Спал все эти ночи не то чтобы где придется, но, в общем-то, и не там, где это делали нормальные люди. Искать ночлег начинал за пару часов до наступления темноты. Километр за километром обходил Ялту, ее окрестности и искал нечто, что привлекло бы мое внимание с точки зрения спокойствия, удаленности от людных мест, уютности. Чаще всего такими местами оказывались лавки в многочисленных пансионатах, полянки где-то на окраине, среди кустов, иногда какие-то сооружения, которые приспособила под свои игры детвора. Засыпал ближе к полуночи, а с рассветом был уже на ногах и никто, таким образом, не застигал меня в импровизированных «гостиницах». Погода стояла на удивление жаркая и ночью было даже душно, комаров было мало, поэтому особых неудобств я не испытывал. Заканчивался июль 1991 года. 

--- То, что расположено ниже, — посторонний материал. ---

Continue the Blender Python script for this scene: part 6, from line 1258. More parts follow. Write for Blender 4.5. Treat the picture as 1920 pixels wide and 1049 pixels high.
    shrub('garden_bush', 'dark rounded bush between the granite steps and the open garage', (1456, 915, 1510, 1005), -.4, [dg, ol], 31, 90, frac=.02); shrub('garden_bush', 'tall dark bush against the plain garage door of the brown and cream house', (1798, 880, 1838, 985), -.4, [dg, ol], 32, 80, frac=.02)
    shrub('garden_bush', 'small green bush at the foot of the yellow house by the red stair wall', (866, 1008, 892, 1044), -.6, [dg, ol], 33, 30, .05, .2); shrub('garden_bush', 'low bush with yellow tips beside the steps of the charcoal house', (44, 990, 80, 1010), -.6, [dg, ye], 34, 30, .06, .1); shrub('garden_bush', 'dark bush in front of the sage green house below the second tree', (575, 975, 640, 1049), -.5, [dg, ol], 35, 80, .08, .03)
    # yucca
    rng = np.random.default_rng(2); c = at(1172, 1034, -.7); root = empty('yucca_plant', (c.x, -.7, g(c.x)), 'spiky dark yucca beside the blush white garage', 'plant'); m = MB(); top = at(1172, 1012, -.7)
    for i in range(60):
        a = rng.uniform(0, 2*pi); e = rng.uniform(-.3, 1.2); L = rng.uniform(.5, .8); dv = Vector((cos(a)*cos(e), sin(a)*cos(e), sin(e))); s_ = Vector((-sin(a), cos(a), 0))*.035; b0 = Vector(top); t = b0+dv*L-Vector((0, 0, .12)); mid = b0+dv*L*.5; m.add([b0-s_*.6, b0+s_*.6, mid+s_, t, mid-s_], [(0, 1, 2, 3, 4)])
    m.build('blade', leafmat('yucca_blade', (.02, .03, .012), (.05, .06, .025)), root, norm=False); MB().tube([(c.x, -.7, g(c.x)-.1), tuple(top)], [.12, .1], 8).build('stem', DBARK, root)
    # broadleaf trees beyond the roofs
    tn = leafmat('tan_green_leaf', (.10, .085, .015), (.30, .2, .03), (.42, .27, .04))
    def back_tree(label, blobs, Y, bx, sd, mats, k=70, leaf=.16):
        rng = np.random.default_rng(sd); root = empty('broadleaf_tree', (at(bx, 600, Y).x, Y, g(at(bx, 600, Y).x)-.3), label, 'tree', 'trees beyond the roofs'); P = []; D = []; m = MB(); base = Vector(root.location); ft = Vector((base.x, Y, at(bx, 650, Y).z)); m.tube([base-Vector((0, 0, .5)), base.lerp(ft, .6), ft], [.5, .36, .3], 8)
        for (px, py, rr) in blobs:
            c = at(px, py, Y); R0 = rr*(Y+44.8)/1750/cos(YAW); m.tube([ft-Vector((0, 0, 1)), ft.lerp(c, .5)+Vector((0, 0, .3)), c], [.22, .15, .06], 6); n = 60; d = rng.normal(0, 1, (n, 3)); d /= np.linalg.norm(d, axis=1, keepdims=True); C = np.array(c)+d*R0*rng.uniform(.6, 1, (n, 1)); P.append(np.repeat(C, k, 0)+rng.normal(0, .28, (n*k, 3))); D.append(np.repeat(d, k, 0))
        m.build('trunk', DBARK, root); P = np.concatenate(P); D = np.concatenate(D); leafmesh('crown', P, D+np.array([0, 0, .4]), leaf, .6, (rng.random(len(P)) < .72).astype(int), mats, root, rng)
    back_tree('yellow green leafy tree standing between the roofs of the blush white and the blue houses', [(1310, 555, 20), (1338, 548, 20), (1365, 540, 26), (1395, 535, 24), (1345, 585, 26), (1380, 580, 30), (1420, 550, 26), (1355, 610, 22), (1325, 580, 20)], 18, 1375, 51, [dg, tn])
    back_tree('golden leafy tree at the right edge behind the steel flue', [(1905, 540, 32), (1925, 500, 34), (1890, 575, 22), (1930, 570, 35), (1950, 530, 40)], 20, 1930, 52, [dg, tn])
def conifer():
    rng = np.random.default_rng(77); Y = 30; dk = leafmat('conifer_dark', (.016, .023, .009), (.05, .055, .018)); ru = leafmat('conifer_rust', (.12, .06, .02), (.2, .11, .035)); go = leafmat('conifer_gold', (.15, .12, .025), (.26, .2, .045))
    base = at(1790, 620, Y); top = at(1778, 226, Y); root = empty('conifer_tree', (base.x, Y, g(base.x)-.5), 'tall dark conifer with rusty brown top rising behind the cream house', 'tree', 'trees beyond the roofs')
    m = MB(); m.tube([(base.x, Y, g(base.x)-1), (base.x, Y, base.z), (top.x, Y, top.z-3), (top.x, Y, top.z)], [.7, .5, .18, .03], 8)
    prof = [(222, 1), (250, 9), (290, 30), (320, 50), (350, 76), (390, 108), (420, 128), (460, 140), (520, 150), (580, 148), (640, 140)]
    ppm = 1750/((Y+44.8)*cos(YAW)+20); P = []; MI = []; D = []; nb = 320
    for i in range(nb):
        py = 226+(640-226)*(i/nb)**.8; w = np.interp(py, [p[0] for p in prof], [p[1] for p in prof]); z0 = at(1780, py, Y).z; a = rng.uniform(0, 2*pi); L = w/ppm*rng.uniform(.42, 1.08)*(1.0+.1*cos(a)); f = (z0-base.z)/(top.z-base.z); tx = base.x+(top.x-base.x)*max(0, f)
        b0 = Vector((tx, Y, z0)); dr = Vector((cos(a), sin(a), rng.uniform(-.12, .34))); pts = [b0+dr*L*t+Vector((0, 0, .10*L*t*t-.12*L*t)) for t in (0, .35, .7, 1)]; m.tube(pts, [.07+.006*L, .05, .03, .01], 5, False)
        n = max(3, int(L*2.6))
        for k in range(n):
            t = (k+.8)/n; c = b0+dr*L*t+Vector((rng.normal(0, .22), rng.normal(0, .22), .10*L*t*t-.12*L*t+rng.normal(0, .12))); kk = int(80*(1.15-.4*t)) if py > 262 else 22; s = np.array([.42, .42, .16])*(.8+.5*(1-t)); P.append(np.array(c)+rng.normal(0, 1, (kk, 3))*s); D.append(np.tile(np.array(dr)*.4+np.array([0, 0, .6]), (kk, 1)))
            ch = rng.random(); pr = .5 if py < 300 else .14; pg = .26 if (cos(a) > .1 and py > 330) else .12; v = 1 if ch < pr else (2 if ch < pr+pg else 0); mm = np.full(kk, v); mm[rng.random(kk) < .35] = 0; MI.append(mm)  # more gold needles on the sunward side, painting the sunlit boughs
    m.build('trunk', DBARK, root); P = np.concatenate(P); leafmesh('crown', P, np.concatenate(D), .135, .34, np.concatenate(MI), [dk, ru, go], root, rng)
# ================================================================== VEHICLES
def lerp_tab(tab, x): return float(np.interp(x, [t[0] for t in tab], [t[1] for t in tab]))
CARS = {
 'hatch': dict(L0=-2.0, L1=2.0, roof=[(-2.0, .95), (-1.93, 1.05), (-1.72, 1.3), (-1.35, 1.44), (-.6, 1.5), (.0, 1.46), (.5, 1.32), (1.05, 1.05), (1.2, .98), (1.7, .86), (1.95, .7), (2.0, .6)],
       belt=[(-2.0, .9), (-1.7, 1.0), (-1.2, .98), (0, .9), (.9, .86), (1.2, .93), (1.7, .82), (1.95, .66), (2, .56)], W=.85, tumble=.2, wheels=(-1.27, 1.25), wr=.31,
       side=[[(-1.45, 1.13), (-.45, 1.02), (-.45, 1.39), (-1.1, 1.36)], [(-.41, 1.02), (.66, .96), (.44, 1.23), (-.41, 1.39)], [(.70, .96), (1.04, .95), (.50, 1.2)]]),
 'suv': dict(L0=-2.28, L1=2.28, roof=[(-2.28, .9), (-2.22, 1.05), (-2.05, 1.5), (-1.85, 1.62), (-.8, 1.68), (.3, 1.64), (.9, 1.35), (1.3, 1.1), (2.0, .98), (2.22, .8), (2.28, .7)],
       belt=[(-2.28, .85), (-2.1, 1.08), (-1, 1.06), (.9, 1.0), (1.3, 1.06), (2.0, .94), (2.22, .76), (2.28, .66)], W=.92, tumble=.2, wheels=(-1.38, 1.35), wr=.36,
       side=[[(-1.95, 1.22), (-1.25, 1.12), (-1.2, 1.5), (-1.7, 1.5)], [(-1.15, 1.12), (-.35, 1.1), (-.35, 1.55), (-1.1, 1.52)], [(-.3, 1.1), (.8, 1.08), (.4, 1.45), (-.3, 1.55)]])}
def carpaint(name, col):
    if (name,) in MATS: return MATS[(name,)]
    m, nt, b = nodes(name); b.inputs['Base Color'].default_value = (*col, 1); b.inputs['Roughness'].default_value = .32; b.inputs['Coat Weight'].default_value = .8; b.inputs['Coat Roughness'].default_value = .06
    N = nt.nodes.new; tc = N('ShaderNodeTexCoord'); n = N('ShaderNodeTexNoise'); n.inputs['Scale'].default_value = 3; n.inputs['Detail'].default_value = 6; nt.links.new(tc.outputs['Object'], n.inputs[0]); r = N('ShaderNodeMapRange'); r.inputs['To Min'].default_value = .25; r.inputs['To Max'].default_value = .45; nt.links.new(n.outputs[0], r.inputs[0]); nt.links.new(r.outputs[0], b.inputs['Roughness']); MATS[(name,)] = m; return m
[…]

Однако душа требовала своего. Скитания с устройством тела были вторичны, как бы неким фоном, на котором происходило нечто главное. На вокзале и в одном из киосков мне удалось купить три книги. Две были об Агнийоге, с которой я впервые столкнулся в журнале «Трезвость и культура». Третья представляла для меня на тот момент еще большую ценность. Это был цикл статей трех авторов Мухортова П.П., Синицына В.Б., Шулакова В.Б. «М-ский треугольник, или чужие здесь не ходят», напечатанный в виде брошюры. Кажется, это был альманах-приложение «Приключения и фантастика» издательства «Современник». Главный автор материала Павел Мухортов родился на Камчатке (неподалеку от места, где я проходил службу!), а в начале 90-х проходил подготовку для полета в космос в качестве журналиста. 11 мая 1990 года решением ГМВК был отобран для подготовки к космическому полету (в составе группы из шести человек). В 1992 году ему присвоят квалификацию «космонавт-исследователь», попадет в энциклопедию космонавтики. Думаю, само это уже говорит в пользу его полной адекватности. 

Когда я открыл книжку, то был поражен, меня ждал сюрприз, который окрылил сверх всякой меры. Там говорилось… обо мне и так, как я сам уже предполагал на тот момент. 


[1] Севастополь был закрыт с 1984 года по 1 декабря 1995 года. Первый блокпост — «Верхнесадовое» появился на шоссе Симферополь–Севастополь 15 июня 1984 г.